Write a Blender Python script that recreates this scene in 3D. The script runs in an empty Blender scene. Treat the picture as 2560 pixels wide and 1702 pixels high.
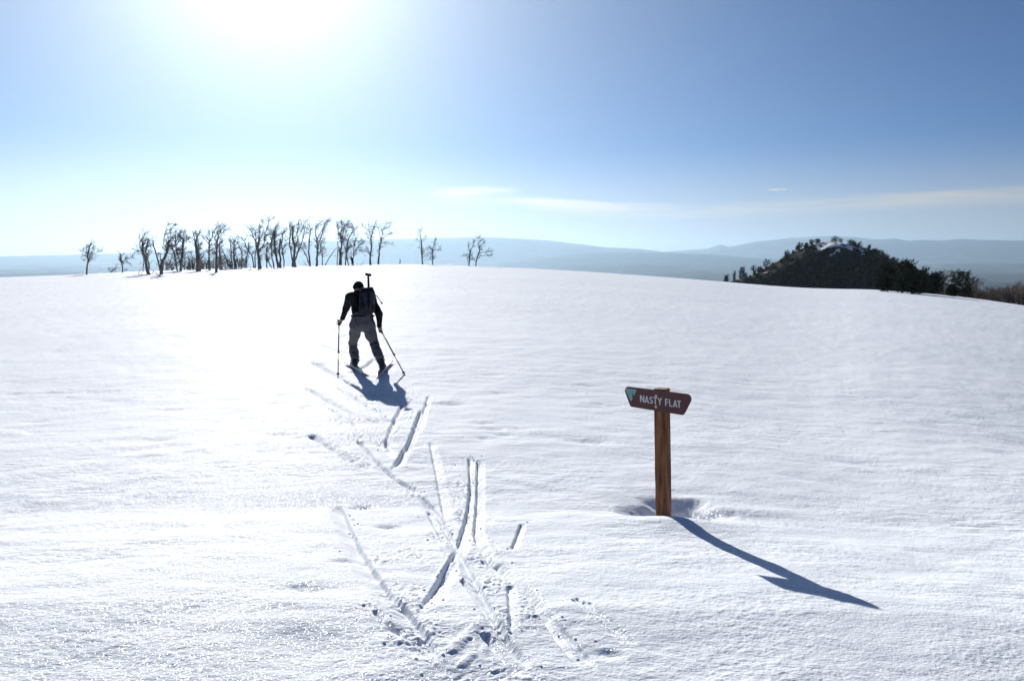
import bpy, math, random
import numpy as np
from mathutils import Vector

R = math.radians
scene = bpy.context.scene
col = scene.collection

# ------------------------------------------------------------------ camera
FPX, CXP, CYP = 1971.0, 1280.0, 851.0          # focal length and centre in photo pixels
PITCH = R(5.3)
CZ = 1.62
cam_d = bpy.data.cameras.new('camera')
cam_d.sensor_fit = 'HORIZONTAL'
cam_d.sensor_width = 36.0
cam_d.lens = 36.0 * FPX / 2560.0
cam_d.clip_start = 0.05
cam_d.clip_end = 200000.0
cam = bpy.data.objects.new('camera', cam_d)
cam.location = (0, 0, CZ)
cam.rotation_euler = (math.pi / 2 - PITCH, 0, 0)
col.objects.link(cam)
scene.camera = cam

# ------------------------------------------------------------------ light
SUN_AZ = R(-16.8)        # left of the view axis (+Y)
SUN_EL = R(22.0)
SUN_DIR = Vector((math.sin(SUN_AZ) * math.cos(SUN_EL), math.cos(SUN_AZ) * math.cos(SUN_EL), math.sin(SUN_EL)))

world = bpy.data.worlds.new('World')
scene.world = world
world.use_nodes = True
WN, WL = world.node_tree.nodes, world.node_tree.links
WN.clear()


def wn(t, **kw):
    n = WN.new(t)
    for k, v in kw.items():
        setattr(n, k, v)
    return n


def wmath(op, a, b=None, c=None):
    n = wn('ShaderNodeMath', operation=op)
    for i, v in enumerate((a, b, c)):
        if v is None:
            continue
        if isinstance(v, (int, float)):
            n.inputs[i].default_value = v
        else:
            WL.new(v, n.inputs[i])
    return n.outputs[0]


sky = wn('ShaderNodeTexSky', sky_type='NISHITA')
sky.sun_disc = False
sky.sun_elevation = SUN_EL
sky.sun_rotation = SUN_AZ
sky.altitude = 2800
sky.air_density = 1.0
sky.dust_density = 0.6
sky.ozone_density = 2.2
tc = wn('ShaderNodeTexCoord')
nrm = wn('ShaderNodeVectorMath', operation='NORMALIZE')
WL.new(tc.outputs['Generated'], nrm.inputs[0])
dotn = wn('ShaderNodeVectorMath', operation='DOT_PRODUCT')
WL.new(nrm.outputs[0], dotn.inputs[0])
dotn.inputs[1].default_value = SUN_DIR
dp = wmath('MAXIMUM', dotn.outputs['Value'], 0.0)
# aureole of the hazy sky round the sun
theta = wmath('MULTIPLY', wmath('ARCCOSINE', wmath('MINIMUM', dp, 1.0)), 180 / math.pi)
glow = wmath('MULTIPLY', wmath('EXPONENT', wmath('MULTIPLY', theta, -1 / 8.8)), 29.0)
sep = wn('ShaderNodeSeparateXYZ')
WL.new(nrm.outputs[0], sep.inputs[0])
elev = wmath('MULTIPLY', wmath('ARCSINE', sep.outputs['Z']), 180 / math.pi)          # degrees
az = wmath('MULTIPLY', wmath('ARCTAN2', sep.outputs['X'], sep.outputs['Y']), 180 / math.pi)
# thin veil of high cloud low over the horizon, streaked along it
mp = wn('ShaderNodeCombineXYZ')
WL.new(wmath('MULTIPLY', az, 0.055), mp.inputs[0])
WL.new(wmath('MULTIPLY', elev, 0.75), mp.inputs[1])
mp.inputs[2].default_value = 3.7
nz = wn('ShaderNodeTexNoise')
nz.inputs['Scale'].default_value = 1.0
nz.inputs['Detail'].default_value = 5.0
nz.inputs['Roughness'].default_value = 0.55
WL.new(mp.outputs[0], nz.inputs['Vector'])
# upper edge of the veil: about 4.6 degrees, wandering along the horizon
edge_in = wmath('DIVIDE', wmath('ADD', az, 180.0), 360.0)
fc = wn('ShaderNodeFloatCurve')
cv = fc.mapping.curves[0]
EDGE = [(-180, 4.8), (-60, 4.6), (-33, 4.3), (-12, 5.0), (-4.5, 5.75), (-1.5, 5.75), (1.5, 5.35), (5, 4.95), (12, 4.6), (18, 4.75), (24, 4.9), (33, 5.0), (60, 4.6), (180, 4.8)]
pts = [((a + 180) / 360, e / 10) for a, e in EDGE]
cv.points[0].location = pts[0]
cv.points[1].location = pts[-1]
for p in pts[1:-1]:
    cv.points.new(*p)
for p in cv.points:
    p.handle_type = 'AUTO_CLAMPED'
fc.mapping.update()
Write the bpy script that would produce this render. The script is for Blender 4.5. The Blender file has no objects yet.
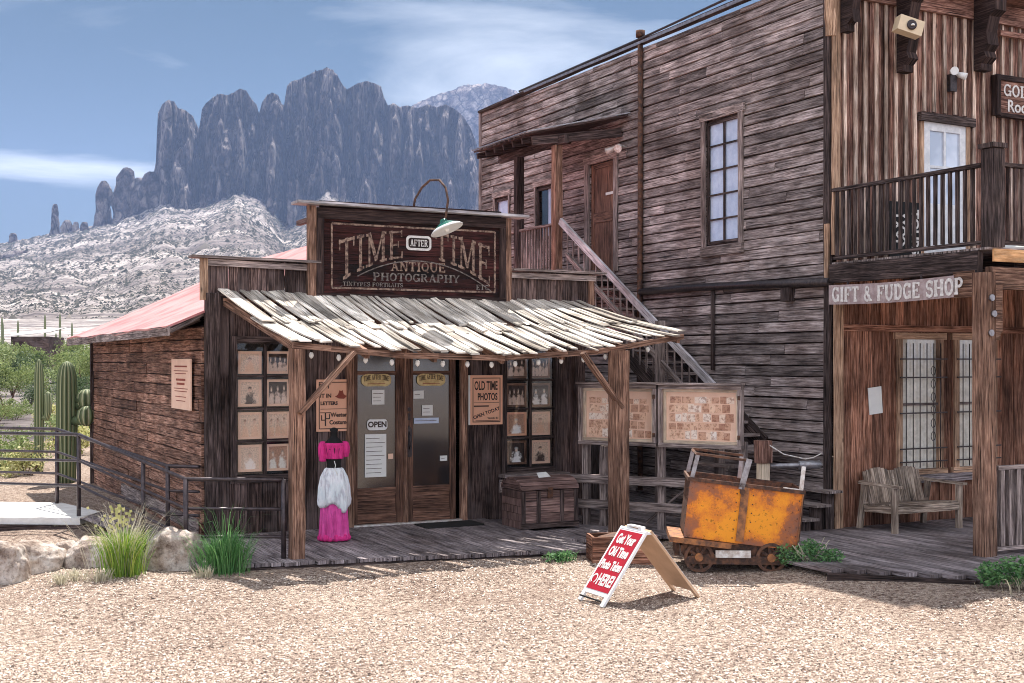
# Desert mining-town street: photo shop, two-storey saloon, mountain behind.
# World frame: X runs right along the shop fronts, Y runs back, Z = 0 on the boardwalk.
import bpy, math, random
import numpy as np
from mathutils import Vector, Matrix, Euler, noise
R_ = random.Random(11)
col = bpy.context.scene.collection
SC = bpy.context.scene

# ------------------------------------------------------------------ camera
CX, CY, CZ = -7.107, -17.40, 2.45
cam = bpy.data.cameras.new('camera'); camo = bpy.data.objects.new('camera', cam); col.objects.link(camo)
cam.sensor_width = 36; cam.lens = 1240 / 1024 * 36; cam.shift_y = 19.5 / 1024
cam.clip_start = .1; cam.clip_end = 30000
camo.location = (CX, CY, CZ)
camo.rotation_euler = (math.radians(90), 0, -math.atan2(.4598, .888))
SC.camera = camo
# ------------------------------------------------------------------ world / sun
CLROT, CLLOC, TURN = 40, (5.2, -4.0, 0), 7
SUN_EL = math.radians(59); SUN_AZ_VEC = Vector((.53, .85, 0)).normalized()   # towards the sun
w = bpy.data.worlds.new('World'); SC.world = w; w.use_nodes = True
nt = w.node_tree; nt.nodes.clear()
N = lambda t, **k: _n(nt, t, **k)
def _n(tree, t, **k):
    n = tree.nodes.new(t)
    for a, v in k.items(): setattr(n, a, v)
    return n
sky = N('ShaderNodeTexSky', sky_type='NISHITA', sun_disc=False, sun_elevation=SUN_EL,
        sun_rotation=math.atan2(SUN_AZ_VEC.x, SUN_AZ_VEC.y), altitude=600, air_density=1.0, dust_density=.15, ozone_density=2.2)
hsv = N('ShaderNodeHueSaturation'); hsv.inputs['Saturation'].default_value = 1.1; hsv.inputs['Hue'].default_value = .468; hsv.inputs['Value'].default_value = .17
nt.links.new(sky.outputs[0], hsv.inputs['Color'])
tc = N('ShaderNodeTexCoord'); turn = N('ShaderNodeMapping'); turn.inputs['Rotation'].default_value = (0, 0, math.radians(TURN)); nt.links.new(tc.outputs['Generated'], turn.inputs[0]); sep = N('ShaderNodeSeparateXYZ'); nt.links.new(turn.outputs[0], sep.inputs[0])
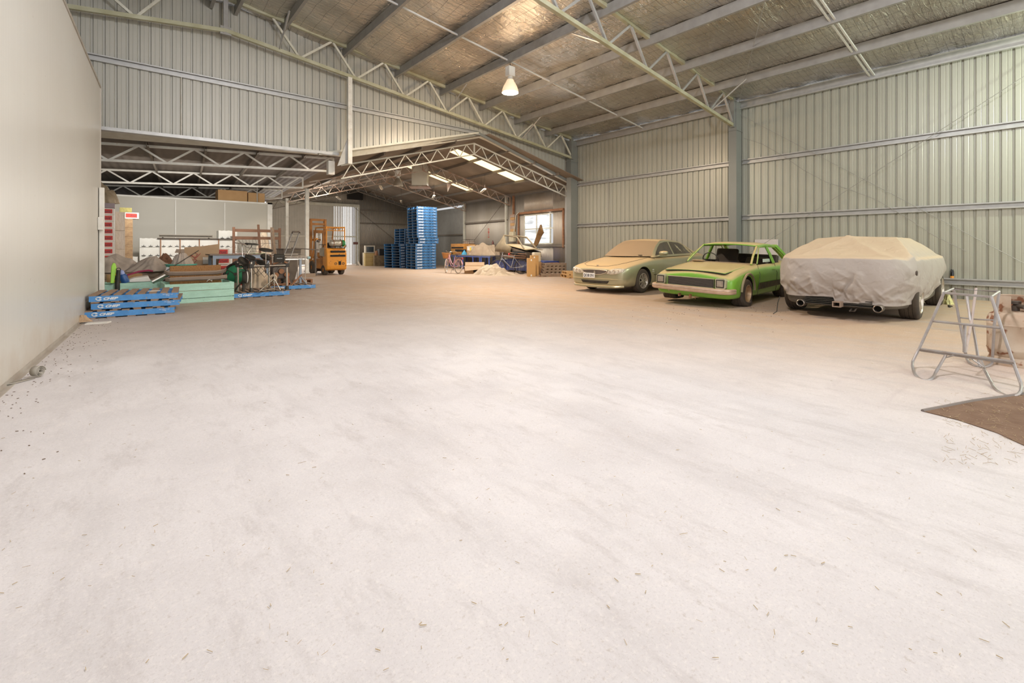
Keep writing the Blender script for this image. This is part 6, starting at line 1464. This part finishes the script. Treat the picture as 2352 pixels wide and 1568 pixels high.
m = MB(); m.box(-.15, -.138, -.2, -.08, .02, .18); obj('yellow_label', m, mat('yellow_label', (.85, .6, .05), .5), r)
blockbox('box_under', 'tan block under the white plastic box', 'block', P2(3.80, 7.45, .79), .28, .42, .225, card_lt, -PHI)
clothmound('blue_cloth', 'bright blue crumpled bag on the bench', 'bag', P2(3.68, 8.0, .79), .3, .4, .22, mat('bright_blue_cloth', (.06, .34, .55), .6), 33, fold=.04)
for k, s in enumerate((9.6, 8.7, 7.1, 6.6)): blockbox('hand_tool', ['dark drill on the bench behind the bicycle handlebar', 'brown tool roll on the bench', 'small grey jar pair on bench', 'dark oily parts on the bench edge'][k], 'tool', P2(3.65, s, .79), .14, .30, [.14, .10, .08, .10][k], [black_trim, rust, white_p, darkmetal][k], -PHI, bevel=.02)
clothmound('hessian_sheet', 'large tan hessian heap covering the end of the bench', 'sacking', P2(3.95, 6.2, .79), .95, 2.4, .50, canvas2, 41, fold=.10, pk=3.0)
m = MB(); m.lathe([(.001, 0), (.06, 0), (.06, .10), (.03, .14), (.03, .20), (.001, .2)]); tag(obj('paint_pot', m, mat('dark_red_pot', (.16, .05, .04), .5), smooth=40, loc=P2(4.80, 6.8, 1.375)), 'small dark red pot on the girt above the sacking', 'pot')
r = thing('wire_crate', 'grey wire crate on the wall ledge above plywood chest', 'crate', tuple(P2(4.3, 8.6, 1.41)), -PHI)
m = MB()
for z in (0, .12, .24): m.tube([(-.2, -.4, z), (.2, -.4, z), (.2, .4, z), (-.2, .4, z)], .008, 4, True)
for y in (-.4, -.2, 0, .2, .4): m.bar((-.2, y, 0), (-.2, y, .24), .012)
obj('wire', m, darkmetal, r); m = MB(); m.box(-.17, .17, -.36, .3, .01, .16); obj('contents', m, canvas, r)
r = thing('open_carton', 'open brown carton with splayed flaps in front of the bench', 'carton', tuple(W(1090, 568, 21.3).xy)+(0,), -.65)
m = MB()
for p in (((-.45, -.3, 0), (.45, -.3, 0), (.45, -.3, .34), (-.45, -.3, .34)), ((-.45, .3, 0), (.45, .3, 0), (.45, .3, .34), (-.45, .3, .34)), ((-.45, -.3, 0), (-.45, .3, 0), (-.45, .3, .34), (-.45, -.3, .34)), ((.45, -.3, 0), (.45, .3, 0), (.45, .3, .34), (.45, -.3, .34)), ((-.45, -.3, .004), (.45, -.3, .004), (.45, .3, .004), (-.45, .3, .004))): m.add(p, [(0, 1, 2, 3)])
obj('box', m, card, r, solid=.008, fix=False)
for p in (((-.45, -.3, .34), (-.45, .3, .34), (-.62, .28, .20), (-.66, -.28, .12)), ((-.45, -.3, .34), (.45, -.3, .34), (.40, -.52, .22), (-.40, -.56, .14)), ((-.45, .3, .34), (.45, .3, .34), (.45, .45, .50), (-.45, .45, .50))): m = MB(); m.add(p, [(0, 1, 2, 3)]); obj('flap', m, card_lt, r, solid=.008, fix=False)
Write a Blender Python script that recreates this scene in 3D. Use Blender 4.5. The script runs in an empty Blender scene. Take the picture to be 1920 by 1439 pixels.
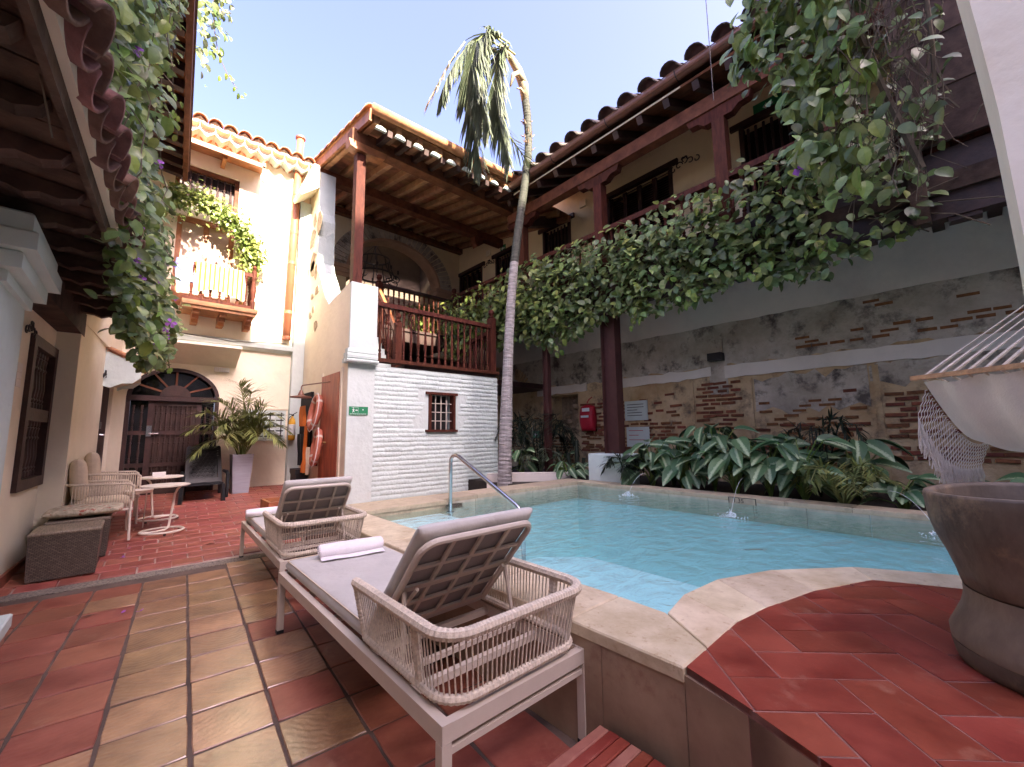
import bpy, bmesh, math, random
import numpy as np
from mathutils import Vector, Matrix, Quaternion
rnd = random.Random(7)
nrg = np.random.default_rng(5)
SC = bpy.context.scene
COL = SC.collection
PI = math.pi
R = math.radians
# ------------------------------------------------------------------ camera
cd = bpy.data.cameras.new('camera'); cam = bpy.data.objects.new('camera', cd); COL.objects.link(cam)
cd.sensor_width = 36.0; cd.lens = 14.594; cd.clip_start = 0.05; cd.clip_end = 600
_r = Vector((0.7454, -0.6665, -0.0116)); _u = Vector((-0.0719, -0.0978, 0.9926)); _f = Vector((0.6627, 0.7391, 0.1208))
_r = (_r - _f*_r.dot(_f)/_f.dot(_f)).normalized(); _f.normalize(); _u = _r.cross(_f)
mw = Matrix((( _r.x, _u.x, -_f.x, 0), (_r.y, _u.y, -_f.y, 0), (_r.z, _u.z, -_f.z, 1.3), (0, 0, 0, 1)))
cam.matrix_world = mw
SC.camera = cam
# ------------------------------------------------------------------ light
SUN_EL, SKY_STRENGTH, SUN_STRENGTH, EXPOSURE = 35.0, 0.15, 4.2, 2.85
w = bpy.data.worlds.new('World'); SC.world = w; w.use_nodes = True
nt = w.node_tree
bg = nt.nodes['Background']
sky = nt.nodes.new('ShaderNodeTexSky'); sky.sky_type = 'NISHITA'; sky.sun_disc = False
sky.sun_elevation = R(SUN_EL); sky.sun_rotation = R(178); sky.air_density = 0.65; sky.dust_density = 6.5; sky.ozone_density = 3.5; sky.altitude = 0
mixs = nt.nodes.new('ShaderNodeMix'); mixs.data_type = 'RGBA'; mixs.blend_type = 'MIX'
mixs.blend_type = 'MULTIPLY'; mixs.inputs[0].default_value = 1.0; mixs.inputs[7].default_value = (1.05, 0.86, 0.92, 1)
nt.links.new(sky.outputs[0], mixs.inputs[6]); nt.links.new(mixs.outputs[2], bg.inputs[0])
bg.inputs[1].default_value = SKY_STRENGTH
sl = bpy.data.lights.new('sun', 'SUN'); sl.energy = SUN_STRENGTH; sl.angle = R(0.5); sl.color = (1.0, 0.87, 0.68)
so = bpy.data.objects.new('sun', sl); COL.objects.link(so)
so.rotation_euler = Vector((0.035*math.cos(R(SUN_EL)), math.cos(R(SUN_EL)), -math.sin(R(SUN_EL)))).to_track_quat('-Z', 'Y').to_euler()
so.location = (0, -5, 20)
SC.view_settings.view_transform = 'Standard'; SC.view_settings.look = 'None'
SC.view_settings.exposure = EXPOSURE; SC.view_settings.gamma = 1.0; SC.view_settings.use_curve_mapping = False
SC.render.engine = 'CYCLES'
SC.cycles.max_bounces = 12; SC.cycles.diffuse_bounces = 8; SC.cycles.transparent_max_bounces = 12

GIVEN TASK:
Only lines belong in the copy: transcribe those from the start of the data through the line that contains "SUN_DIR = Vector((math.sin(SUN_AZ)", and skip the pictures.

THE COMPLETED TASK:
Write a Blender Python script that recreates this scene in 3D. The script runs in an empty Blender scene. Treat the picture as 2560 pixels wide and 1702 pixels high.
import bpy, math, random
import numpy as np
from mathutils import Vector

R = math.radians
scene = bpy.context.scene
col = scene.collection

# ------------------------------------------------------------------ camera
FPX, CXP, CYP = 1971.0, 1280.0, 851.0          # focal length and centre in photo pixels
PITCH = R(5.3)
CZ = 1.62
cam_d = bpy.data.cameras.new('camera')
cam_d.sensor_fit = 'HORIZONTAL'
cam_d.sensor_width = 36.0
cam_d.lens = 36.0 * FPX / 2560.0
cam_d.clip_start = 0.05
cam_d.clip_end = 200000.0
cam = bpy.data.objects.new('camera', cam_d)
cam.location = (0, 0, CZ)
cam.rotation_euler = (math.pi / 2 - PITCH, 0, 0)
col.objects.link(cam)
scene.camera = cam

# ------------------------------------------------------------------ light
SUN_AZ = R(-16.8)        # left of the view axis (+Y)
SUN_EL = R(22.0)
SUN_DIR = Vector((math.sin(SUN_AZ) * math.cos(SUN_EL), math.cos(SUN_AZ) * math.cos(SUN_EL), math.sin(SUN_EL)))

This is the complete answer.